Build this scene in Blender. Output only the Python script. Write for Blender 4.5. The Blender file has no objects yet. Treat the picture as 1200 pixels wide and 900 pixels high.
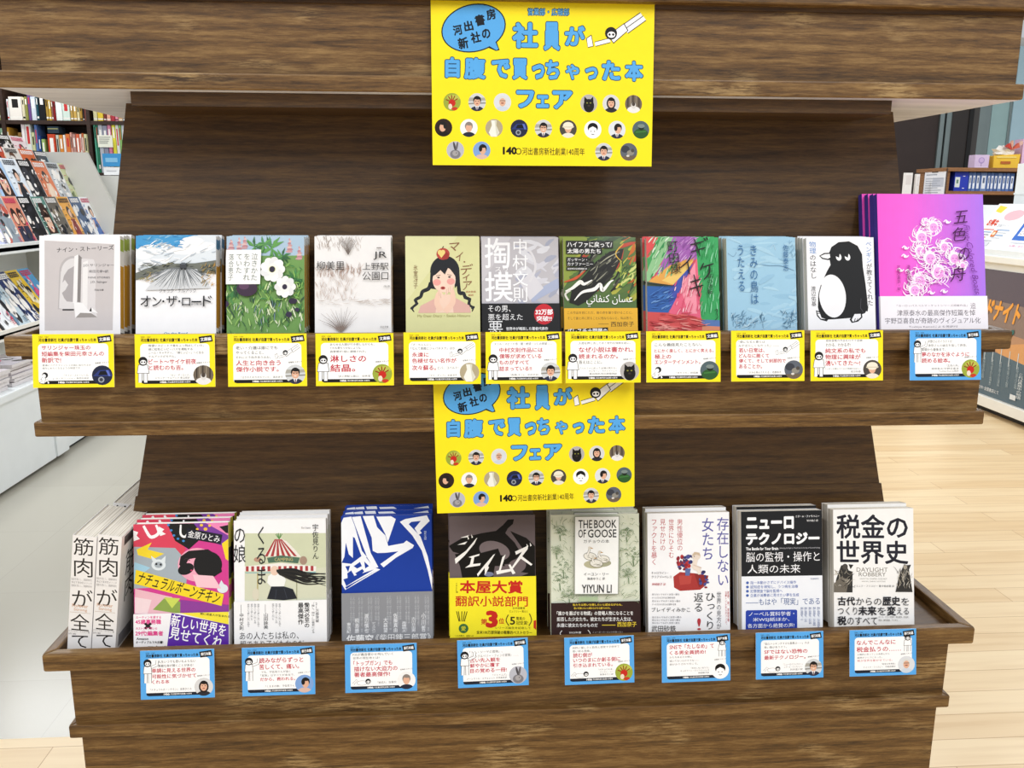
import bpy, bmesh, math, random
from mathutils import Vector, Matrix
C = bpy.context.scene
COL = C.collection
# ------------------------------------------------------------------ camera
CX, CY, CZ = -0.0994, -1.1907, 1.3930
YAW, PITCH, ROLL, FPX = 0.0668, 0.21073, 0.00422, 1010.0
fwd = Vector((math.sin(YAW)*math.cos(PITCH), math.cos(YAW)*math.cos(PITCH), -math.sin(PITCH)))
rgt = Vector((math.cos(YAW), -math.sin(YAW), 0)); upv = rgt.cross(fwd)
rg2 = math.cos(ROLL)*rgt + math.sin(ROLL)*upv; up2 = -math.sin(ROLL)*rgt + math.cos(ROLL)*upv
cam = bpy.data.objects.new('camera', bpy.data.cameras.new('camera')); COL.objects.link(cam)
cam.matrix_world = Matrix(((rg2.x, up2.x, -fwd.x, CX), (rg2.y, up2.y, -fwd.y, CY), (rg2.z, up2.z, -fwd.z, CZ), (0, 0, 0, 1)))
cam.data.sensor_width = 36; cam.data.lens = FPX/1200*36; cam.data.clip_start = .05
C.camera = cam
# ------------------------------------------------------------------ light
C.view_settings.view_transform = 'Standard'; C.view_settings.look = 'None'
C.view_settings.exposure = 0.0; C.view_settings.gamma = 1; C.view_settings.use_curve_mapping = False
w = bpy.data.worlds.new('world'); C.world = w; w.use_nodes = True
w.node_tree.nodes['Background'].inputs[0].default_value = (.91, .95, 1, 1)
w.node_tree.nodes['Background'].inputs[1].default_value = .56
def area(x, y, z, sx, sy, power, col=(1, .99, .98), rot=(0, 0, 0)):
    l = bpy.data.lights.new('ceiling_lamp', 'AREA'); l.shape = 'RECTANGLE'; l.size = sx; l.size_y = sy
    l.energy = power; l.color = col
    o = bpy.data.objects.new('ceiling_lamp', l); o.location = (x, y, z); o.rotation_euler = rot; COL.objects.link(o)
for lx in (-3.0, -1.1, .8, 2.7):
    area(lx, -1.9, 2.95, .16, 2.3, 36)
for lx, ly in ((-2.6, 3.2), (0, 3.4), (2.6, 3.4), (-3.4, 5.6), (5.0, 4.4), (1.5, 6)):
    area(lx, ly, 2.95, 1.2, .5, 40, (.96, .98, 1))

# ------------------------------------------------------------------ materials
def lin(c): return c/12.92 if c <= .04045 else ((c+.055)/1.055)**2.4
_hc = {}
def hx(s):
    if s not in _hc:
        _hc[s] = tuple(lin(int(s[i:i+2], 16)/255) for i in (0, 2, 4))+(1.0,)
    return _hc[s]
def new_mat(name, rough=.5, spec=.5):
    m = bpy.data.materials.new(name); m.use_nodes = True
    b = m.node_tree.nodes['Principled BSDF']
    b.inputs['Roughness'].default_value = rough; b.inputs['Specular IOR Level'].default_value = spec
    return m, m.node_tree.nodes, m.node_tree.links, b
def ink_mat(name, rough, spec, coat=0, bump=.02):
    """printed / painted stock: the ink colour is stored on the mesh, fine paper grain comes from noise"""
    m, n, l, b = new_mat(name, rough, spec)
    a = n.new('ShaderNodeAttribute'); a.attribute_name = 'ink'
    tc = n.new('ShaderNodeTexCoord'); no = n.new('ShaderNodeTexNoise'); no.inputs['Scale'].default_value = 60; no.inputs['Detail'].default_value = 3
    l.new(tc.outputs['Object'], no.inputs['Vector'])
    mr = n.new('ShaderNodeMapRange'); mr.inputs['To Min'].default_value = .95; mr.inputs['To Max'].default_value = 1.04
    l.new(no.outputs['Fac'], mr.inputs['Value'])
    mx = n.new('ShaderNodeVectorMath'); mx.operation = 'SCALE'
    l.new(a.outputs['Color'], mx.inputs[0]); l.new(mr.outputs['Result'], mx.inputs['Scale']); l.new(mx.outputs[0], b.inputs['Base Color'])
    bp = n.new('ShaderNodeBump'); bp.inputs['Strength'].default_value = bump; bp.inputs['Distance'].default_value = .001
    l.new(no.outputs['Fac'], bp.inputs['Height']); l.new(bp.outputs['Normal'], b.inputs['Normal'])
    b.inputs['Coat Weight'].default_value = coat; b.inputs['Coat Roughness'].default_value = .1
    return m
M_GLOSS = ink_mat('printed_gloss_stock', .36, .25, .4, .03)
M_MATTE = ink_mat('printed_matte_stock', .6, .18, 0, .03)
M_CARD = ink_mat('printed_card_stock', .5, .22, .03, .02)
M_PAINT = ink_mat('painted_board', .45, .4, 0, .02)
def page_mat(name, axis):
    m, n, l, b = new_mat(name, .85, .2)
    tc = n.new('ShaderNodeTexCoord'); mp = n.new('ShaderNodeMapping'); no = n.new('ShaderNodeTexNoise')
    mp.inputs['Scale'].default_value = (8, 900, 8) if axis == 'y' else (900, 8, 8)
    no.inputs['Detail'].default_value = 2; no.inputs['Scale'].default_value = 1
    cr = n.new('ShaderNodeValToRGB'); cr.color_ramp.elements[0].color = hx('B9B1A0'); cr.color_ramp.elements[1].color = hx('F4F0E6')
    cr.color_ramp.elements[0].position = .3; cr.color_ramp.elements[1].position = .6
    l.new(tc.outputs['Object'], mp.inputs['Vector']); l.new(mp.outputs['Vector'], no.inputs['Vector']); l.new(no.outputs['Fac'], cr.inputs['Fac']); l.new(cr.outputs['Color'], b.inputs['Base Color'])
    return m
M_PAGE = page_mat('page_edges', 'y'); M_PAGEX = page_mat('page_edges_spine_on', 'x')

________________

**Directions for this task**
Exclude the pictures, and transcribe all of the material exactly.

**Result below**
Build this scene in Blender. Output only the Python script. Write for Blender 4.5. The Blender file has no objects yet. Treat the picture as 1200 pixels wide and 900 pixels high.
import bpy, bmesh, math, random
from mathutils import Vector, Matrix
C = bpy.context.scene
COL = C.collection
# ------------------------------------------------------------------ camera
CX, CY, CZ = -0.0994, -1.1907, 1.3930
YAW, PITCH, ROLL, FPX = 0.0668, 0.21073, 0.00422, 1010.0
fwd = Vector((math.sin(YAW)*math.cos(PITCH), math.cos(YAW)*math.cos(PITCH), -math.sin(PITCH)))
rgt = Vector((math.cos(YAW), -math.sin(YAW), 0)); upv = rgt.cross(fwd)
rg2 = math.cos(ROLL)*rgt + math.sin(ROLL)*upv; up2 = -math.sin(ROLL)*rgt + math.cos(ROLL)*upv
cam = bpy.data.objects.new('camera', bpy.data.cameras.new('camera')); COL.objects.link(cam)
cam.matrix_world = Matrix(((rg2.x, up2.x, -fwd.x, CX), (rg2.y, up2.y, -fwd.y, CY), (rg2.z, up2.z, -fwd.z, CZ), (0, 0, 0, 1)))
cam.data.sensor_width = 36; cam.data.lens = FPX/1200*36; cam.data.clip_start = .05
C.camera = cam
# ------------------------------------------------------------------ light
C.view_settings.view_transform = 'Standard'; C.view_settings.look = 'None'
C.view_settings.exposure = 0.0; C.view_settings.gamma = 1; C.view_settings.use_curve_mapping = False
w = bpy.data.worlds.new('world'); C.world = w; w.use_nodes = True
w.node_tree.nodes['Background'].inputs[0].default_value = (.91, .95, 1, 1)
w.node_tree.nodes['Background'].inputs[1].default_value = .56
def area(x, y, z, sx, sy, power, col=(1, .99, .98), rot=(0, 0, 0)):
    l = bpy.data.lights.new('ceiling_lamp', 'AREA'); l.shape = 'RECTANGLE'; l.size = sx; l.size_y = sy
    l.energy = power; l.color = col
    o = bpy.data.objects.new('ceiling_lamp', l); o.location = (x, y, z); o.rotation_euler = rot; COL.objects.link(o)
for lx in (-3.0, -1.1, .8, 2.7):
    area(lx, -1.9, 2.95, .16, 2.3, 36)
for lx, ly in ((-2.6, 3.2), (0, 3.4), (2.6, 3.4), (-3.4, 5.6), (5.0, 4.4), (1.5, 6)):
    area(lx, ly, 2.95, 1.2, .5, 40, (.96, .98, 1))

# ------------------------------------------------------------------ materials
def lin(c): return c/12.92 if c <= .04045 else ((c+.055)/1.055)**2.4
_hc = {}
def hx(s):
    if s not in _hc:
        _hc[s] = tuple(lin(int(s[i:i+2], 16)/255) for i in (0, 2, 4))+(1.0,)
    return _hc[s]
def new_mat(name, rough=.5, spec=.5):
    m = bpy.data.materials.new(name); m.use_nodes = True
    b = m.node_tree.nodes['Principled BSDF']
    b.inputs['Roughness'].default_value = rough; b.inputs['Specular IOR Level'].default_value = spec
    return m, m.node_tree.nodes, m.node_tree.links, b
def ink_mat(name, rough, spec, coat=0, bump=.02):
    """printed / painted stock: the ink colour is stored on the mesh, fine paper grain comes from noise"""
    m, n, l, b = new_mat(name, rough, spec)
    a = n.new('ShaderNodeAttribute'); a.attribute_name = 'ink'
    tc = n.new('ShaderNodeTexCoord'); no = n.new('ShaderNodeTexNoise'); no.inputs['Scale'].default_value = 60; no.inputs['Detail'].default_value = 3
    l.new(tc.outputs['Object'], no.inputs['Vector'])
    mr = n.new('ShaderNodeMapRange'); mr.inputs['To Min'].default_value = .95; mr.inputs['To Max'].default_value = 1.04
    l.new(no.outputs['Fac'], mr.inputs['Value'])
    mx = n.new('ShaderNodeVectorMath'); mx.operation = 'SCALE'
    l.new(a.outputs['Color'], mx.inputs[0]); l.new(mr.outputs['Result'], mx.inputs['Scale']); l.new(mx.outputs[0], b.inputs['Base Color'])
    bp = n.new('ShaderNodeBump'); bp.inputs['Strength'].default_value = bump; bp.inputs['Distance'].default_value = .001
    l.new(no.outputs['Fac'], bp.inputs['Height']); l.new(bp.outputs['Normal'], b.inputs['Normal'])
    b.inputs['Coat Weight'].default_value = coat; b.inputs['Coat Roughness'].default_value = .1
    return m
M_GLOSS = ink_mat('printed_gloss_stock', .36, .25, .4, .03)
M_MATTE = ink_mat('printed_matte_stock', .6, .18, 0, .03)
M_CARD = ink_mat('printed_card_stock', .5, .22, .03, .02)
M_PAINT = ink_mat('painted_board', .45, .4, 0, .02)
def page_mat(name, axis):
    m, n, l, b = new_mat(name, .85, .2)
    tc = n.new('ShaderNodeTexCoord'); mp = n.new('ShaderNodeMapping'); no = n.new('ShaderNodeTexNoise')
    mp.inputs['Scale'].default_value = (8, 900, 8) if axis == 'y' else (900, 8, 8)
    no.inputs['Detail'].default_value = 2; no.inputs['Scale'].default_value = 1
    cr = n.new('ShaderNodeValToRGB'); cr.color_ramp.elements[0].color = hx('B9B1A0'); cr.color_ramp.elements[1].color = hx('F4F0E6')
    cr.color_ramp.elements[0].position = .3; cr.color_ramp.elements[1].position = .6
    l.new(tc.outputs['Object'], mp.inputs['Vector']); l.new(mp.outputs['Vector'], no.inputs['Vector']); l.new(no.outputs['Fac'], cr.inputs['Fac']); l.new(cr.outputs['Color'], b.inputs['Base Color'])
    return m
M_PAGE = page_mat('page_edges', 'y'); M_PAGEX = page_mat('page_edges_spine_on', 'x')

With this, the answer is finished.